Es el apropiamiento de un Don para ser encerrado en la pequeña y clausa cárcel de nuestra mismidad y está condenado al fracaso de una cultura de cristianos y no de Dios.
La visión de esta vasta cultura nos llena de una admiración, orgullo y gozo, que al cerrarse en la inmanencia pronto se troca en desesperanza una vez que vemos azorados su ineficacia frente al desastre que arrasa con la vulgaridad todo lo egregio. El templo de piedra nos tapa al verdadero Templo del Cristo; cuando sabemos que el primero debe caer y renacer de la sangre.
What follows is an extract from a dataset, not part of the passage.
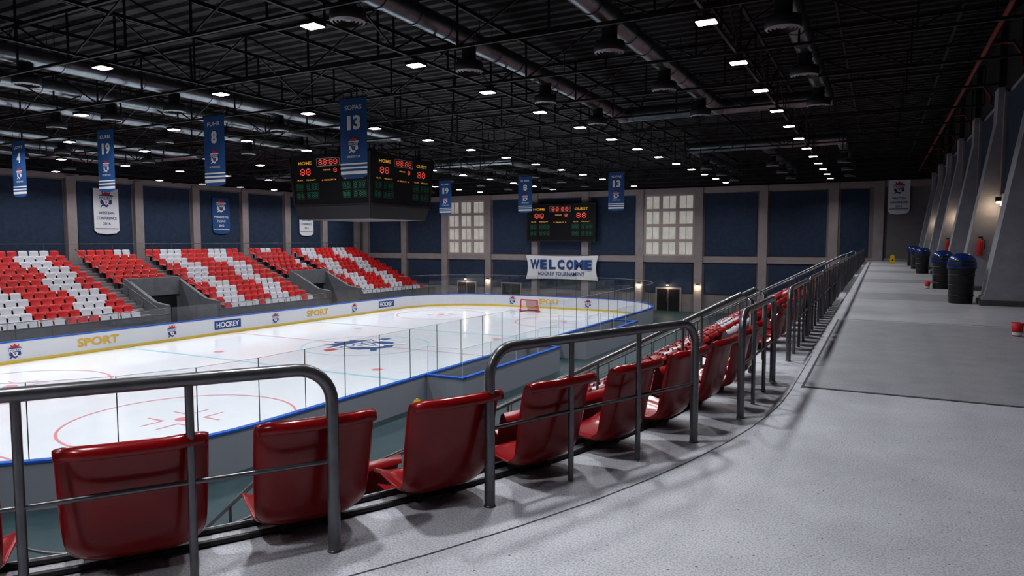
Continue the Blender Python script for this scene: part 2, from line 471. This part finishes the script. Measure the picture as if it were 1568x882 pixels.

La cultura cristiana, si debe renacer, lo hará del sacrificio de los mártires – que muchos se dan en nuestros tiempos-, del sacrificio de jóvenes vidas al sacerdocio, del sacrificio de los matrimonios a la crianza, del sacrificio por el trabajo ensimismado y silencioso, del sacrificio en la impotencia (acá me corren a palos los activos) y en el ruego.
Hay una vana intelectualidad que cree haber descubierto la fórmula de solución en resaltar ante el hombre la única cultura que puede llamarse tal, y que se propone como panacea al hacerle creer que fue su obra y su virtud, y que por propia no va a tirarla a la basura. Falló con la revolución en el siglo XIX, falló con el Concilio en el XX, y fallará en el XXI si cree que el hombre entenderá que debe remontar la estúpida pendiente por amor propio o por hartazgo de lo inmundo. Esa cultura es nada y así como Dios nos prueba como a Job, tirando por la borda aún lo que era bueno; así El puede hacer otra mejor.
No usurpemos a Dios con los Dones y las Virtudes que nos dio, porque entonces los quita de un planazo para que disipados, desde el lodo de la vergüenza podamos volver a Verlo.